*Written request*: Return all the data, word for word.

---*---

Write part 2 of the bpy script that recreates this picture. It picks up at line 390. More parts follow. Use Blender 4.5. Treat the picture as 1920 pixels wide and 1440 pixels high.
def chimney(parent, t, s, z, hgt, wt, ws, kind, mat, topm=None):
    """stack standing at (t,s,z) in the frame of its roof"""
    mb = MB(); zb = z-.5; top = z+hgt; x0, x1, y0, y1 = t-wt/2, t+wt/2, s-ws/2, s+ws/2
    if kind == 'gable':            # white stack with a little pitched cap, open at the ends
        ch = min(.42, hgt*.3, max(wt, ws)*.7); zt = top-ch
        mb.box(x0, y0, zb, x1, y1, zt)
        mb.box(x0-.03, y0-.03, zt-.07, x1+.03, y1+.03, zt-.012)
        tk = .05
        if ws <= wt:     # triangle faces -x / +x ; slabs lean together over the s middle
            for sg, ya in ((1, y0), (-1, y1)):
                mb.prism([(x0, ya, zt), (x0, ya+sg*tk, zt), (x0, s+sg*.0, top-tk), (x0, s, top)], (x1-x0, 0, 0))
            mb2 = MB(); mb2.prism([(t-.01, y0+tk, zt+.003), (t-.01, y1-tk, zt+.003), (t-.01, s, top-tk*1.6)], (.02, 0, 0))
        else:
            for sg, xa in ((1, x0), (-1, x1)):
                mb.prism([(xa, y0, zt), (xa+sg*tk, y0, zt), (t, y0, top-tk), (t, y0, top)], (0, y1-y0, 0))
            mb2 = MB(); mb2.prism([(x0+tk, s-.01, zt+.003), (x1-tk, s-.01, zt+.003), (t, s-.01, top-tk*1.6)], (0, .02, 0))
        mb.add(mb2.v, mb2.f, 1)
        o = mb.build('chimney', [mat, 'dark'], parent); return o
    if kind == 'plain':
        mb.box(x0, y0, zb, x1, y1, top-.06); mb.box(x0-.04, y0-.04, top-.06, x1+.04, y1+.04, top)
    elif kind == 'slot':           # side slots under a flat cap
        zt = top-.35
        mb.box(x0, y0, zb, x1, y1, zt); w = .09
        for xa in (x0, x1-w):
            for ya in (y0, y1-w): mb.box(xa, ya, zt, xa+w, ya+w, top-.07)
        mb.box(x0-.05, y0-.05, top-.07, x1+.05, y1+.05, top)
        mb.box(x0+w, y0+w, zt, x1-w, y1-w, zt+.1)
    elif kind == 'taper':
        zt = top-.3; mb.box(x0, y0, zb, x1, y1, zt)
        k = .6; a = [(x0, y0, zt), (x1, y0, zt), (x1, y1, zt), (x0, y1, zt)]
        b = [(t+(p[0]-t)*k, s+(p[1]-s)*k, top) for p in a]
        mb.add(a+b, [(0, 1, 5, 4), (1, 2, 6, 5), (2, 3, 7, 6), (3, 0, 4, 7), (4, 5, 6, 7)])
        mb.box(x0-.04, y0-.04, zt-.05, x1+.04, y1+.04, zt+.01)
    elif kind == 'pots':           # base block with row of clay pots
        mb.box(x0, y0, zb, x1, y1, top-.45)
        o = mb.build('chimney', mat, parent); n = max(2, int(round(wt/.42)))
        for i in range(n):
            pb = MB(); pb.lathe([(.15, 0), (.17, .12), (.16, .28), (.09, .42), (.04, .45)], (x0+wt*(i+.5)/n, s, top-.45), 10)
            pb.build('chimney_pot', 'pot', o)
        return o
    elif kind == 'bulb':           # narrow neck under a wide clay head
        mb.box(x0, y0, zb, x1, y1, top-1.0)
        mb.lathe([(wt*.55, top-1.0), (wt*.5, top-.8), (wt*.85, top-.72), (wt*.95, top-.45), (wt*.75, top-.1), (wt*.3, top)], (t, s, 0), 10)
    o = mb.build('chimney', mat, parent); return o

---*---

*Reply*:
Write part 2 of the bpy script that recreates this picture. It picks up at line 390. More parts follow. Use Blender 4.5. Treat the picture as 1920 pixels wide and 1440 pixels high.
def chimney(parent, t, s, z, hgt, wt, ws, kind, mat, topm=None):
    """stack standing at (t,s,z) in the frame of its roof"""
    mb = MB(); zb = z-.5; top = z+hgt; x0, x1, y0, y1 = t-wt/2, t+wt/2, s-ws/2, s+ws/2
    if kind == 'gable':            # white stack with a little pitched cap, open at the ends
        ch = min(.42, hgt*.3, max(wt, ws)*.7); zt = top-ch
        mb.box(x0, y0, zb, x1, y1, zt)
        mb.box(x0-.03, y0-.03, zt-.07, x1+.03, y1+.03, zt-.012)
        tk = .05
        if ws <= wt:     # triangle faces -x / +x ; slabs lean together over the s middle
            for sg, ya in ((1, y0), (-1, y1)):
                mb.prism([(x0, ya, zt), (x0, ya+sg*tk, zt), (x0, s+sg*.0, top-tk), (x0, s, top)], (x1-x0, 0, 0))
            mb2 = MB(); mb2.prism([(t-.01, y0+tk, zt+.003), (t-.01, y1-tk, zt+.003), (t-.01, s, top-tk*1.6)], (.02, 0, 0))
        else:
            for sg, xa in ((1, x0), (-1, x1)):
                mb.prism([(xa, y0, zt), (xa+sg*tk, y0, zt), (t, y0, top-tk), (t, y0, top)], (0, y1-y0, 0))
            mb2 = MB(); mb2.prism([(x0+tk, s-.01, zt+.003), (x1-tk, s-.01, zt+.003), (t, s-.01, top-tk*1.6)], (0, .02, 0))
        mb.add(mb2.v, mb2.f, 1)
        o = mb.build('chimney', [mat, 'dark'], parent); return o
    if kind == 'plain':
        mb.box(x0, y0, zb, x1, y1, top-.06); mb.box(x0-.04, y0-.04, top-.06, x1+.04, y1+.04, top)
    elif kind == 'slot':           # side slots under a flat cap
        zt = top-.35
        mb.box(x0, y0, zb, x1, y1, zt); w = .09
        for xa in (x0, x1-w):
            for ya in (y0, y1-w): mb.box(xa, ya, zt, xa+w, ya+w, top-.07)
        mb.box(x0-.05, y0-.05, top-.07, x1+.05, y1+.05, top)
        mb.box(x0+w, y0+w, zt, x1-w, y1-w, zt+.1)
    elif kind == 'taper':
        zt = top-.3; mb.box(x0, y0, zb, x1, y1, zt)
        k = .6; a = [(x0, y0, zt), (x1, y0, zt), (x1, y1, zt), (x0, y1, zt)]
        b = [(t+(p[0]-t)*k, s+(p[1]-s)*k, top) for p in a]
        mb.add(a+b, [(0, 1, 5, 4), (1, 2, 6, 5), (2, 3, 7, 6), (3, 0, 4, 7), (4, 5, 6, 7)])
        mb.box(x0-.04, y0-.04, zt-.05, x1+.04, y1+.04, zt+.01)
    elif kind == 'pots':           # base block with row of clay pots
        mb.box(x0, y0, zb, x1, y1, top-.45)
        o = mb.build('chimney', mat, parent); n = max(2, int(round(wt/.42)))
        for i in range(n):
            pb = MB(); pb.lathe([(.15, 0), (.17, .12), (.16, .28), (.09, .42), (.04, .45)], (x0+wt*(i+.5)/n, s, top-.45), 10)
            pb.build('chimney_pot', 'pot', o)
        return o
    elif kind == 'bulb':           # narrow neck under a wide clay head
        mb.box(x0, y0, zb, x1, y1, top-1.0)
        mb.lathe([(wt*.55, top-1.0), (wt*.5, top-.8), (wt*.85, top-.72), (wt*.95, top-.45), (wt*.75, top-.1), (wt*.3, top)], (t, s, 0), 10)
    o = mb.build('chimney', mat, parent); return o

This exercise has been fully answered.